Web analytics can offer you a great deal of information about the performance of your website and give you valuable insight with statistics about visitors’ gender, native language, country and age. Using your Web analytics can also tell you where people go on your website, how long they stay and how they found your website originally. All of this information from web analitics checklist can help you develop more effective advertising and marketing to reach potential customers.

Unfortunately, many businesses do not take advantage of the Web analytics they have in place. The amount of information can seem overwhelming, so it’s important to configure your system properly and look at how good the data quality actually is.

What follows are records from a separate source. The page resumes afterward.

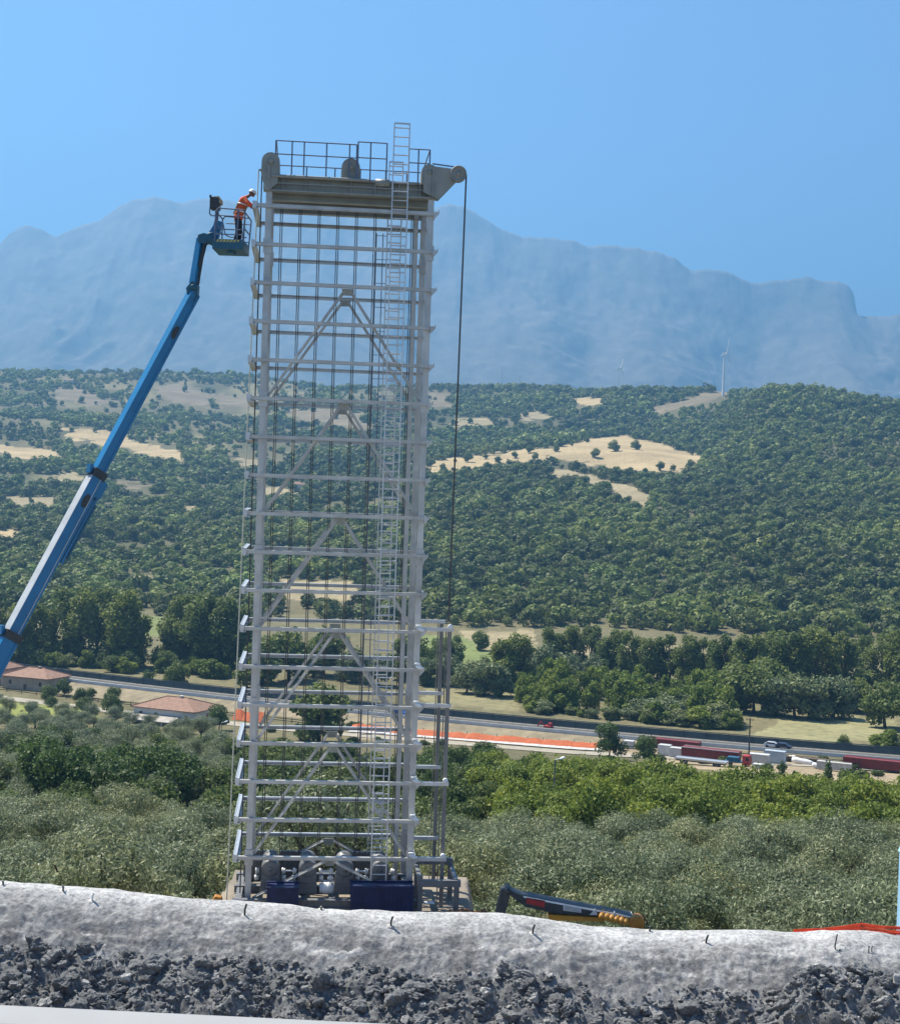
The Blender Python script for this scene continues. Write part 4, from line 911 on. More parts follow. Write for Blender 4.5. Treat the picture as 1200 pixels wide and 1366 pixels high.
bo = boom_sec('base_boom', 0, s1+.15, .47, .52, M['boom_blue'], M['boom_blue']); mo = boom_sec('middle_boom', s1-1, s2+.1, .39, .40, M['boom_blue'], M['grey_top']); tip = boom_sec('fly_boom', s2-1, Lb, .33, .36, M['boom_blue'], None)
for s_, w_, h_, par in ((s1, .53, .60, bo), (s2, .46, .49, mo)):
    mb = MB(); mb.bar(bp(s_-.10), bp(s_+.16), w_, h_); mb.build('collar', M['dark'], par)
    mb = MB(); mb.bar(bp(s_-.05)+NUP*h_*.5, bp(s_+.2)+NUP*(h_*.5+.12), w_*.5, .12); mb.bar(bp(s_)-NUP*h_*.5+BX*.1, bp(s_+.12)-NUP*(h_*.5+.1), .2, .12); mb.build('wear_pad_block', M['boom_blue'], par)
# energy chain tray under the middle boom
mb = MB(); q0, q1 = s_at(745), s_at(640); mb.bar(bp(q0)-NUP*.33, bp(q1)-NUP*.37, .20, .08); mb.bar(bp(q1-.5)-NUP*.31, bp(q1+.1)-NUP*.34, .28, .24); mb.build('hose_tray', M['boom_blue'], mo)
mb = MB(); n_ = 22
for k in range(n_): s_ = q0+.2+(q1-.9-q0)*k/n_; mb.bar(bp(s_)-NUP*.41, bp(s_+.10)-NUP*.44, .24, .07)
mb.build('hose_chain', M['teal'], mo)
for s_, par, w_ in ((s_at(668), mo, .39), (s_at(444), tip, .33)):
    sd = BX if BX.y < 0 else -BX; mb = MB(); c = bp(s_)+sd*(w_/2+.004)
    mb.prism([c+ax*.24*math.cos(t_)+NUP*.12*math.sin(t_) for t_ in np.linspace(0, 2*math.pi, 21)[:-1]], sd*.008); mb.build('oval_decal', M['dark'], par)
# jib
J0, J1 = at(259, 378, 50.3), at(268, 318, 50.5); jo = MB(); jo.bar(J0, J1, .26, .24, w2=.22, h2=.22); jib = jo.build('jib', M['boom_blue'], lift)
mb = MB(); mb.tube(at(262, 388, 50.25), at(272, 328, 50.4), .055); mb.tube(at(265.5, 356, 50.3), at(273.5, 324, 50.4), .075); mb.build('jib_cylinder', M['dark'], jib)
mb = MB(); mb.prism([at(248, 384, 50.05), at(256, 374, 50.05), at(264, 380, 50.05), at(263, 396, 50.05), at(258, 402, 50.05), at(250, 396, 50.05)], Vector((0, .36, 0))); mb.lathe(at(257, 383, 50.0), (0, 1, 0), [(0, 0), (0, .1), (.44, .1), (.44, 0)], 14); mb.prism([at(251, 392, 50.0), at(260, 398, 50.0), at(256, 408, 50.0), at(251, 404, 50.0)], Vector((0, .4, 0))); mb.build('boom_nose', M['teal'], tip)
mb = MB(); mb.prism([at(263, 322, 50.3), at(264, 313, 50.3), at(271, 310.5, 50.3), at(280, 312, 50.3), at(281, 322, 50.3), at(272, 325, 50.3)], Vector((0, .36, 0))); mb.lathe(at(281, 317, 50.25), (0, 1, 0), [(0, 0), (0, .19), (.45, .19), (.45, 0)], 18); mb.build('jib_head', M['teal'], jib)
mb = MB(); mb.bar(at(285, 322, 50.5), at(292, 295, 50.5), .22, .26); mb.bar(at(279, 311, 50.5), at(288, 297, 50.5), .05, .05); mb.bar(at(285, 322, 50.5), at(300, 328, 50.5), .2, .2); mb.build('basket_mount', M['boom_blue'], lift)
# basket: floor box, toe boards and tube railing (about 1.1 m wide here, 1.6 m deep)
bk = empty('basket', at(308, 330, 50.5)); bk.parent = lift; bk.location = at(308, 330, 50.5)-BB; LOC[bk.name] = at(308, 330, 50.5)
FB, BBk = 49.75, 51.25
def bx3(x, Y, z): return Vector((x, Y, z))
cA, cB = at(288, 324, 50.5), at(328.5, 325, 50.5); x0, x1 = cA.x, cB.x; zf = cA.z-.08
mb = MB(); mb.box(((x0+x1)/2, 50.5, zf-.11), (x1-x0, 1.5, .22)); mb.box(((x0+x1)/2+.05, 50.3, zf-.26), (.22, .5, .1)); mb.build('floor', M['teal'], bk)
hz = MB(); ns = 7
for k in range(ns): xx = x0+.12+(x1-x0-.25)*k/ns; hz.prism([bx3(xx, FB-.012, zf+.005), bx3(xx+.07, FB-.012, zf+.005), bx3(xx+.13, FB-.012, zf+.09), bx3(xx+.06, FB-.012, zf+.09)], (0, .006, 0))
mb = MB(); mb.box(((x0+x1)/2, FB, zf+.05), (x1-x0, .012, .10)); mb.box(((x0+x1)/2, BBk, zf+.05), (x1-x0, .012, .10)); mb.box((x1, 50.5, zf+.05), (.012, 1.5, .10)); tb = mb.build('toe_board', M['teal'], bk); hz.build('hazard_stripe', mat('hazard_yellow', (.45, .40, .12), .6), tb)
mb = MB(); zt = zf+1.12; rr = .024
for Yv in (FB, BBk):
    mb.path([bx3(x0+.08, Yv, zf), bx3(x0+.08, Yv, zt-.12), bx3(x0+.16, Yv, zt), bx3(x1-.02, Yv, zt-.04), bx3(x1+.04, Yv, zt-.14), bx3(x1-.03, Yv, zf)], rr)
    mb.path([bx3(x0+.10, Yv, zt-.22), bx3(x0+.18, Yv, zt-.62), bx3(x0+.34, Yv, zt-.70), bx3(x1-.1, Yv, zt-.70)], rr*.8); mb.path([bx3(x0+.08, Yv, zf+.26), bx3(x1-.02, Yv, zf+.26)], rr*.8); mb.path([bx3(x0+.2, Yv, zt-.24), bx3(x1, Yv, zt-.26)], rr*.7)
    mb.tube(bx3(x1-.22, Yv, zf), bx3(x1-.18, Yv, zt-.05), rr*1.1)
for xx, zz in ((x0+.08, zt-.1), (x1+.02, zt-.1), (x0+.08, zf+.5), (x1, zf+.5)): mb.tube(bx3(xx, FB, zz), bx3(xx, BBk, zz), rr)
mb.build('railing', M['rail'], bk)
c = at(287, 273, 50.3); mb = MB(); mb.box((c.x, 50.3, c.z+.02), (.30, .5, .36)); mb.box((c.x-.13, 50.1, c.z+.24), (.07, .1, .1)); cb = mb.build('control_box', M['dark'], bk, bevel=.02)
mb = MB(); mb.prism([bx3(c.x-.12, 50.02, c.z+.21), bx3(c.x+.16, 50.02, c.z+.25), bx3(c.x+.22, 50.02, c.z+.16), bx3(c.x+.22, 50.02, c.z+.02), bx3(c.x+.17, 50.02, c.z+.02), bx3(c.x+.16, 50.02, c.z+.19)], (0, .5, 0)); mb.build('control_cover', mat('tan_cover', (.36, .31, .20), .7), cb)
mb = MB(); mb.path([bx3(c.x-.14, 50.1, c.z-.15), bx3(c.x-.15, 50.1, c.z-.33), bx3(c.x-.08, 50.1, c.z-.40), bx3(c.x+.1, 50.1, c.z-.40)], .022); mb.bar(bx3(c.x+.1, 50.2, c.z-.15), bx3(c.x+.08, 50.2, c.z-.52), .1, .1); mb.build('control_bracket', M['rail'], cb)
# turret, chassis and wheels (to the left, outside the photograph)
mb = MB(); q = BB; mb.box(q+Vector((-.3, 0, 1.55)), (3.2, 2.3, .9)); mb.box(q+Vector((-1.9, 0, 1.7)), (.8, 2.3, 1.2)); mb.bar(q+Vector((0, 0, 1.6)), P1, .7, .9); mb.build('turret', M['boom_blue'], lift, bevel=.08)
mb = MB(); mb.box(q+Vector((0, 0, .8)), (3.4, 1.5, .5)); mb.tube(q+Vector((-1.4, -1.1, .55)), q+Vector((-1.4, 1.1, .55)), .12); mb.tube(q+Vector((1.4, -1.1, .55)), q+Vector((1.4, 1.1, .55)), .12); mb.build('chassis', M['dark'], lift)
for sx in (-1.4, 1.4):
    for sy in (-1.15, 1.15):
        mb = MB(); mb.lathe(q+Vector((sx, sy, .55)), (0, 1, 0), [(-.2, .3), (-.2, .5), (-.14, .58), (.14, .58), (.2, .5), (.2, .3)], 24); wh = mb.build('wheel', M['rubber'], lift)
        mb = MB(); mb.lathe(q+Vector((sx, sy, .55)), (0, 1, 0), [(-.18, 0), (-.18, .3), (.18, .3), (.18, 0)], 18); mb.build('rim', M['white'], wh)

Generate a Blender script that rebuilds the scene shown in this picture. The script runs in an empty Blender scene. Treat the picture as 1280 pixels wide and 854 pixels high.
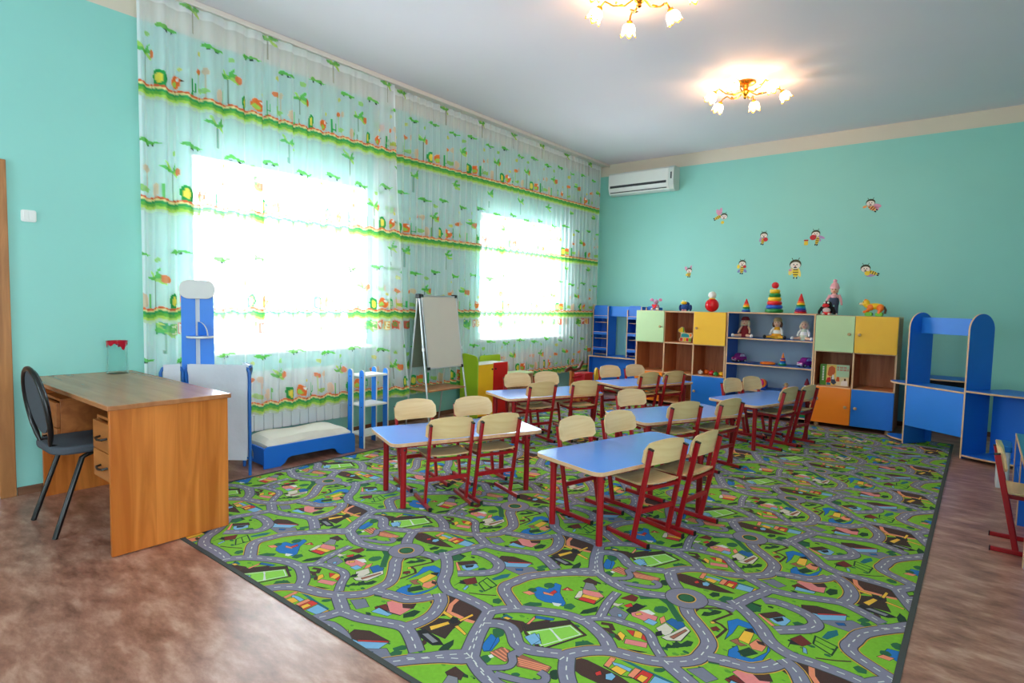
import bpy, bmesh, math, random
import numpy as np
from mathutils import Vector, Matrix
random.seed(7)
rng = np.random.default_rng(7)
SC = bpy.context.scene
COL = SC.collection
PI = math.pi

# ------------------------------------------------------------------ camera, sky, exposure
YAW, PIT, ROL = 0.674, -0.066, -0.022
cam_d = bpy.data.cameras.new('camera')
cam = bpy.data.objects.new('camera', cam_d); COL.objects.link(cam)
cam_d.sensor_fit = 'HORIZONTAL'; cam_d.sensor_width = 36.0; cam_d.lens = 36.0 * 734.95 / 1280.0
cam_d.clip_start = 0.05
Rm = Matrix.Rotation(YAW, 3, 'Z') @ Matrix.Rotation(PIT, 3, 'X') @ Matrix.Rotation(ROL, 3, 'Y')
cx_, cy_, cz_ = Rm.col[0], Rm.col[2], -Rm.col[1]
cam.matrix_world = Matrix(((cx_[0], cy_[0], cz_[0], 4.735), (cx_[1], cy_[1], cz_[1], -7.903),
                           (cx_[2], cy_[2], cz_[2], 1.295), (0, 0, 0, 1)))
SC.camera = cam

SKY = 19.0
world = bpy.data.worlds.new('sky'); SC.world = world; world.use_nodes = True
bg = world.node_tree.nodes['Background']
bg.inputs[0].default_value = (0.82, 0.91, 1.0, 1); bg.inputs[1].default_value = SKY

def portal(name, loc, rot, sx, sy):
    """marks a window opening as the place where sky light enters"""
    l = bpy.data.lights.new(name, 'AREA'); l.shape = 'RECTANGLE'; l.size = sx; l.size_y = sy
    l.cycles.is_portal = True
    o = bpy.data.objects.new(name, l); COL.objects.link(o); o.location = loc; o.rotation_euler = rot
    return o
W1 = (-5.90, -4.28, 0.85, 2.36)      # y0, y1, z0, z1 of the two curtained windows
W2 = (-2.62, -0.92, 0.85, 2.36)
W3 = (-9.3, -7.0, 0.85, 2.45)        # added in the right wall, out of view, to let in fill light
W4 = (0.9, 1.9, 0.85, 2.45)          # unseen opening added in the wall behind the camera for fill light (x0, x1)
RW, FY, H = 6.6, -10.2, 3.392
for n, w in (('portal_near', W1), ('portal_far', W2)):
    portal(n, (-0.30, (w[0]+w[1])/2, (w[2]+w[3])/2), (0, -PI/2, 0), w[3]-w[2], w[1]-w[0])
portal('portal_fill_right', (RW+0.30, (W3[0]+W3[1])/2, (W3[2]+W3[3])/2), (0, PI/2, 0), W3[3]-W3[2], W3[1]-W3[0])
portal('portal_fill_front', ((W4[0]+W4[1])/2, FY-0.30, (W4[2]+W4[3])/2), (PI/2, 0, 0), W4[1]-W4[0], W4[3]-W4[2])

SC.view_settings.view_transform = 'Standard'; SC.view_settings.look = 'None'
SC.view_settings.gamma = 1.0; SC.view_settings.use_curve_mapping = False
SC.view_settings.exposure = 0.20
SC.cycles.max_bounces = 10; SC.cycles.diffuse_bounces = 6; SC.cycles.transparent_max_bounces = 16
SC.cycles.caustics_reflective = False; SC.cycles.caustics_refractive = False
SC.cycles.sample_clamp_indirect = 6.0
SC.cycles.use_denoising = True

# ------------------------------------------------------------------ materials
def lin(c):
    return tuple(((v/255.0)/12.92 if v/255.0 <= 0.04045 else ((v/255.0+0.055)/1.055)**2.4) for v in c[:3])
def rgba(c, k=1.0):
    l = lin(c); return (l[0]*k, l[1]*k, l[2]*k, 1)
MATS = {}
def mat(name, col, rough=0.5, var=0.06, scale=12.0, bump=0.0, bscale=200.0, metal=0.0, spec=0.5, stretch=(1, 1, 1)):
    if name in MATS: return MATS[name]
    m = bpy.data.materials.new(name); m.use_nodes = True; MATS[name] = m
    nt = m.node_tree; b = nt.nodes['Principled BSDF']
    b.inputs['Roughness'].default_value = rough; b.inputs['Metallic'].default_value = metal
    b.inputs['Specular IOR Level'].default_value = spec
    tc = nt.nodes.new('ShaderNodeTexCoord'); mp = nt.nodes.new('ShaderNodeMapping'); mp.inputs['Scale'].default_value = stretch
    nt.links.new(tc.outputs['Object'], mp.inputs['Vector'])
    no = nt.nodes.new('ShaderNodeTexNoise'); no.inputs['Scale'].default_value = scale; no.inputs['Detail'].default_value = 4
    nt.links.new(mp.outputs['Vector'], no.inputs['Vector'])
    mx = nt.nodes.new('ShaderNodeMix'); mx.data_type = 'RGBA'
    mx.inputs['A'].default_value = rgba(col, 1-var); mx.inputs['B'].default_value = rgba(col, 1+var)
    nt.links.new(no.outputs['Fac'], mx.inputs['Factor']); nt.links.new(mx.outputs['Result'], b.inputs['Base Color'])
    if bump:
        n2 = nt.nodes.new('ShaderNodeTexNoise'); n2.inputs['Scale'].default_value = bscale
        nt.links.new(tc.outputs['Object'], n2.inputs['Vector'])
        bp = nt.nodes.new('ShaderNodeBump'); bp.inputs['Strength'].default_value = bump; bp.inputs['Distance'].default_value = 0.01
        nt.links.new(n2.outputs['Fac'], bp.inputs['Height']); nt.links.new(bp.outputs['Normal'], b.inputs['Normal'])
    return m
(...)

Here are the areas you should look at to make sure you’re getting the most benefit from your Web analytics system.

1. Filters
You want the most accurate results from your analytics data, so it’s a good idea to make sure your own usage is excluded. Add your business IP address to the filter.

2. Tracking Code
Each page of your website should have analytics tracking tags added. Make sure page titles are easy for you to identify in your tracking reports. As an example, “services/cleaning” is better than “services/a1.” Make sure all pages you want to track have a page tag, including error pages.

3. Conversions
Conversion pages are good to integrate with your analytics system so you can compare your demographics reports to the submission form page and conversion landing page. This lets you see the country of origin, age and gender of people making successful transactions compared to those to abandon the process.

4. Track Campaigns
To see how effective your campaigns are, create a separate landing page for each one and add the tracking code. This allows you to quickly see which ads you’ve placed are most cost-effective. You may want to link each ad to a unique URL on your website through the analytics system so you don’t need to make duplicate pages.

5. Page Names
Your page names should make sense to a reader, and URLs should be self-explanatory. This makes it much easier to perform user path and content analysis.

6. Internal Search & Search Engine Keywords
You may want to track the internal search engine on your website to see what visitors are typing in. It’s also a good idea to run a report to see the top search phrases from search engines so you can infer the intent of your customers and make sure you’re getting enough traffic.

7. Referring URLs
Run a report to determine the top referring URLs. You may want to develop some kind of relationship with URLs that are sending you traffic that meets the goals of your business, whether it’s a lead, an actual order or a page view on a particular page.

8. Site Bounce Rate
Finally, run a report to find out how many visitors are staying on your website for less than 10 seconds. You can also segment this data by referring URL, pages with the highest bounce rate, campaign and more to see if you need to adjust your strategy. Read more about bounce rate here.

While this list is far from complete, it’s a good starting point to gaining valuable insight into the traffic of your business website.